White was quickly apprehended, and that night, tens of thousands of Milk supporters marched to City Hall for a peaceful candlelight vigil. At the subsequent trial, the defense argued that White was operating under severe mental distress due to the loss of his job, citing his junk-food diet as evidence of diminished morale.
The strategy was derided as the “Twinkie Defense,” but his situation seemed to strike a chord with the jury. On May 21, 1979, White was sentenced to less than eight years in prison for voluntary manslaughter.
This time, the reaction was far less peaceful: Outraged protesters stormed City Hall and set police cars on fire, and the SFPD responded by smashing up gay bars and beating patrons. All told, at least 120 people, including some 60 policemen, were injured in what was dubbed the “White Night Riots.”
Legacy: Harvey Milk Day
Although he spent less than a year in office, Milk’s brief time in the public eye marked an important stepping stone in the battle for gay rights. His story became known to wider audiences through Randy Shilts’s 1982 biography, “The Mayor of Castro Street,” and Rob Epstein’s 1984 Oscar-winning documentary, “The Times of Harvey Milk.”
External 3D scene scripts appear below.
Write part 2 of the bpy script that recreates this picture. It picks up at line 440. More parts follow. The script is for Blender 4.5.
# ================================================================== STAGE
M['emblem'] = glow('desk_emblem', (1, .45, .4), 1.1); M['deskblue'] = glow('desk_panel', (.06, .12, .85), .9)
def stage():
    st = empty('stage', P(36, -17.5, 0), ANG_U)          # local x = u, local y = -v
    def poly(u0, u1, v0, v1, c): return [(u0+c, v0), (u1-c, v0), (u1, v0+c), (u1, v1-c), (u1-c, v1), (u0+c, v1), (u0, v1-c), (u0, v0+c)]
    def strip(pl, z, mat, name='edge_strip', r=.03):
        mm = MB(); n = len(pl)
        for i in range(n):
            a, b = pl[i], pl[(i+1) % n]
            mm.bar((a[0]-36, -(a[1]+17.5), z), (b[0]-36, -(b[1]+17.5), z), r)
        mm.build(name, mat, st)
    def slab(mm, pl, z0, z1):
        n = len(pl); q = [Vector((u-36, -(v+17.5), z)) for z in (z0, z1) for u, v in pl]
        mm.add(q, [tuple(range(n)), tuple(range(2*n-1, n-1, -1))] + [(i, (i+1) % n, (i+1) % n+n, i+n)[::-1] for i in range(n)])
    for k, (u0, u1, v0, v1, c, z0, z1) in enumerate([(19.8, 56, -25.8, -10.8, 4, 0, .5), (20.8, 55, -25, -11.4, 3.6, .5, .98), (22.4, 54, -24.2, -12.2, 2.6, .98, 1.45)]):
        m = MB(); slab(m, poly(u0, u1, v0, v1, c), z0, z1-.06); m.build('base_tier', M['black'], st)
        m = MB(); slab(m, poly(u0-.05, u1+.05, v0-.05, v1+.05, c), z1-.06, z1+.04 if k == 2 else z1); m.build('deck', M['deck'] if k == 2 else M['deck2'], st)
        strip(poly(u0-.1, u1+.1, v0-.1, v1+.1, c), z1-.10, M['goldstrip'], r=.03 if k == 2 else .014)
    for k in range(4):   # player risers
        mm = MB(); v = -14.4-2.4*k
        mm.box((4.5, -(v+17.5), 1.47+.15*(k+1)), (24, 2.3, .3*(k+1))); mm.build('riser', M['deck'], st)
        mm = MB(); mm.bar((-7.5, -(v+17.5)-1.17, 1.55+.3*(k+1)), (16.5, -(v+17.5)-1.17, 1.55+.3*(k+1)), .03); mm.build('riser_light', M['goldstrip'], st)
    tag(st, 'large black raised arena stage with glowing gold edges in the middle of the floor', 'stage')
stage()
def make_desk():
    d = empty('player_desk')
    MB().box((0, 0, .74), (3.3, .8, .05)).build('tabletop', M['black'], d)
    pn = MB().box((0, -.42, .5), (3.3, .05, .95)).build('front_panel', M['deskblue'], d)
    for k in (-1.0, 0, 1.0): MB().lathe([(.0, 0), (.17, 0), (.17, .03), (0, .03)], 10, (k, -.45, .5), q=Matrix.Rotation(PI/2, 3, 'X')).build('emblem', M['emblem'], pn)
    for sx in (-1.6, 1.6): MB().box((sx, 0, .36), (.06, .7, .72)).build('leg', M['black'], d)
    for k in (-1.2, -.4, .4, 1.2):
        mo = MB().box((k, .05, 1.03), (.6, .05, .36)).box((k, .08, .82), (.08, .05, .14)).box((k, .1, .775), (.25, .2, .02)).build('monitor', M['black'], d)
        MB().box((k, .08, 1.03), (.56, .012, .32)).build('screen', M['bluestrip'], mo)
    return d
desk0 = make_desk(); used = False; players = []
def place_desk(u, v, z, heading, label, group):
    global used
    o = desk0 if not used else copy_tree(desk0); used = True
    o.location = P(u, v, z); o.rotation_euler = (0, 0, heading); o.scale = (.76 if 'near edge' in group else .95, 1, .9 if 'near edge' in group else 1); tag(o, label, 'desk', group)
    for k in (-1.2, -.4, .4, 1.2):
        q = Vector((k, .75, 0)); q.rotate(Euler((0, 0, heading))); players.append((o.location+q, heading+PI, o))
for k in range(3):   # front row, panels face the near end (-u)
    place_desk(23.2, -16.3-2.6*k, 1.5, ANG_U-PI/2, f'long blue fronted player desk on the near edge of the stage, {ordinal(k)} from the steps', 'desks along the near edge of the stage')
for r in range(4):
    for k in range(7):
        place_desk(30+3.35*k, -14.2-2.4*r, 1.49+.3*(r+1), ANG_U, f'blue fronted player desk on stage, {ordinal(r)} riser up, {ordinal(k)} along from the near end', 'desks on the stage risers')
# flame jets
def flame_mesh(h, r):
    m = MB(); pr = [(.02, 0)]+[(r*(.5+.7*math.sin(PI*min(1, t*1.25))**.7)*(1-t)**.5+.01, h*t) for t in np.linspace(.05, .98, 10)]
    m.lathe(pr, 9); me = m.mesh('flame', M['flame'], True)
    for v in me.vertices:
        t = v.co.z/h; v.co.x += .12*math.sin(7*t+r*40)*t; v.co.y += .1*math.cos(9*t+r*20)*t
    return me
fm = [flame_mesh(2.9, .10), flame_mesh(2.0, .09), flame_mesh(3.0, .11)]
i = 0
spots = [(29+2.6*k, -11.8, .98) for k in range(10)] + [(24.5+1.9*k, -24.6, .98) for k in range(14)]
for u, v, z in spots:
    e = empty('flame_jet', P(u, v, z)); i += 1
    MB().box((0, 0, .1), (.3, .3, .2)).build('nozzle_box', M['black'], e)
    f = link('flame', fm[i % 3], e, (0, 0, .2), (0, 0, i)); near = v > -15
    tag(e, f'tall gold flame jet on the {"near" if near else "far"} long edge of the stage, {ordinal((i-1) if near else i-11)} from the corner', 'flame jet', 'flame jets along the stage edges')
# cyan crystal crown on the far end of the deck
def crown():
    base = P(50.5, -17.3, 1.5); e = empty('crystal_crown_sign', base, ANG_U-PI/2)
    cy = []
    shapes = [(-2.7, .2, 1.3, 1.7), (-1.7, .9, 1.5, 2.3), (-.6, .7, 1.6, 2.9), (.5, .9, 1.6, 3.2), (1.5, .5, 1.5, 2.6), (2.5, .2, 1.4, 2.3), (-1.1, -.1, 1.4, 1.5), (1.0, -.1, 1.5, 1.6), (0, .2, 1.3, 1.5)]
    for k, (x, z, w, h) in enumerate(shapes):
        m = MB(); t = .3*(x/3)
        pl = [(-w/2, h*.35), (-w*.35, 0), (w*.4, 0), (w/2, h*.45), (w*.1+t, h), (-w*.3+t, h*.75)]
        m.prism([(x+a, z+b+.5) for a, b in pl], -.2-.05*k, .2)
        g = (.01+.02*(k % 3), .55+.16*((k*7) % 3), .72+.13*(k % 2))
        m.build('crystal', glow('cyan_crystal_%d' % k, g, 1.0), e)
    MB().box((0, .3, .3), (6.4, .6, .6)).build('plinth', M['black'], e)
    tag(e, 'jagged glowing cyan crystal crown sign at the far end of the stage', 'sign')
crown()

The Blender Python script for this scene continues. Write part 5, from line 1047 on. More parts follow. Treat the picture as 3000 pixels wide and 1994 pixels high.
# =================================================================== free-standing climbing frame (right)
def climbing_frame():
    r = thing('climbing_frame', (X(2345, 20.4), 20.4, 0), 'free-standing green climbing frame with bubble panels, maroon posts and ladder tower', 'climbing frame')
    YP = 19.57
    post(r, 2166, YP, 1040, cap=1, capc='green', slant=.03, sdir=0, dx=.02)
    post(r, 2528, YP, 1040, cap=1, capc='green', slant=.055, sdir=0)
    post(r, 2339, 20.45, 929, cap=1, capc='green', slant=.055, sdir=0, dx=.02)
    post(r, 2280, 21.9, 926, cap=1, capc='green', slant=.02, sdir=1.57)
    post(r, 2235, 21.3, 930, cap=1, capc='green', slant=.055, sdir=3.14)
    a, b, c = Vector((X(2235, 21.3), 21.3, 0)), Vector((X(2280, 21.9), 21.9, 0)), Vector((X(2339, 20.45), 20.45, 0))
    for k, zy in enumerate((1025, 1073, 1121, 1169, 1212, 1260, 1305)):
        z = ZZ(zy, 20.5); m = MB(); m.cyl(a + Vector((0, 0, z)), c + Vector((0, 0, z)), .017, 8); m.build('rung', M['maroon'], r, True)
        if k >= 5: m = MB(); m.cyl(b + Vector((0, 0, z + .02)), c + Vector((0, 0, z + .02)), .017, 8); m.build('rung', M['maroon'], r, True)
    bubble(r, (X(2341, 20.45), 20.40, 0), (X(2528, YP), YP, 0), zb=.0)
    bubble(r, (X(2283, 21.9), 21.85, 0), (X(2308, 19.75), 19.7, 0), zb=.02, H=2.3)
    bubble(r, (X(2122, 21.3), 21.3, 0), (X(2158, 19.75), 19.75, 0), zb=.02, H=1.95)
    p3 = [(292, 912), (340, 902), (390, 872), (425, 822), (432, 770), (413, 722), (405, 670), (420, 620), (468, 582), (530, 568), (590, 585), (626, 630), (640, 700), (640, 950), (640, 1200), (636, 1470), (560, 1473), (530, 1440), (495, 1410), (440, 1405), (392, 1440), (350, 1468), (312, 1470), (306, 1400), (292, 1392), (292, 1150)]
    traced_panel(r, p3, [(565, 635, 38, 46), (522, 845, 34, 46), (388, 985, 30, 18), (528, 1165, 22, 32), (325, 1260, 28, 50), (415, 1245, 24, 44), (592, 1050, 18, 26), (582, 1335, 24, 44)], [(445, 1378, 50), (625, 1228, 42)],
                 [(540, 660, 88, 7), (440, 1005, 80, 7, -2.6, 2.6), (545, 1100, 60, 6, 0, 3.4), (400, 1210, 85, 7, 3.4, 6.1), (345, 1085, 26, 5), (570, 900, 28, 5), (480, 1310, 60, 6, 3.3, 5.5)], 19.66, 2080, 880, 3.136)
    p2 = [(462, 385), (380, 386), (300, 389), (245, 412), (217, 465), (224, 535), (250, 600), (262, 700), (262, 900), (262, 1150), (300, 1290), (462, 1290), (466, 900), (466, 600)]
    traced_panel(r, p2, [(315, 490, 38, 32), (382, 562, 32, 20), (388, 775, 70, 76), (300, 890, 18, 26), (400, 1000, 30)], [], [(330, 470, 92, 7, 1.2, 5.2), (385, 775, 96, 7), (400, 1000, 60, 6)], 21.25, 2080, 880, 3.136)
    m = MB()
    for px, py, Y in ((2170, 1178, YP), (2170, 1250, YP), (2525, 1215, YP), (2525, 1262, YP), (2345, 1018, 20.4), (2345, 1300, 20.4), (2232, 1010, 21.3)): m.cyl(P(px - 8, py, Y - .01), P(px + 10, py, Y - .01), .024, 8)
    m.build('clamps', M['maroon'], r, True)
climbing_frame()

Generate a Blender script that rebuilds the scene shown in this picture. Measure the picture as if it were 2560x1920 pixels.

Additionally, more elected officials, including Massachusetts Congressman Gerry Studds and Barney Frank, came forth to acknowledge their homosexuality during this period.
In subsequent years, Milk’s name was attached to a series of schools, buildings and public centers throughout California. He was the subject of another acclaimed film in 2008, with actor Sean Penn and screenwriter Dustin Lance Black earning Academy Awards for their contributions to director Gus Van Sant’s biography, “Milk.”
In 2009, the activist’s May 22 birthday was formally recognized in California as Harvey Milk Day, and he was posthumously honored with the Presidential Medal of Freedom by Barack Obama.
The United States Navy, in recognition of Milk’s years with the Navy and his civil-rights activism, announced that a naval fleet oiler would be christened the USNS Harvey Milk. Other ships in that class will be named after Supreme Court Justice Earl Warren, Robert F. Kennedy and abolitionist Sojourner Truth.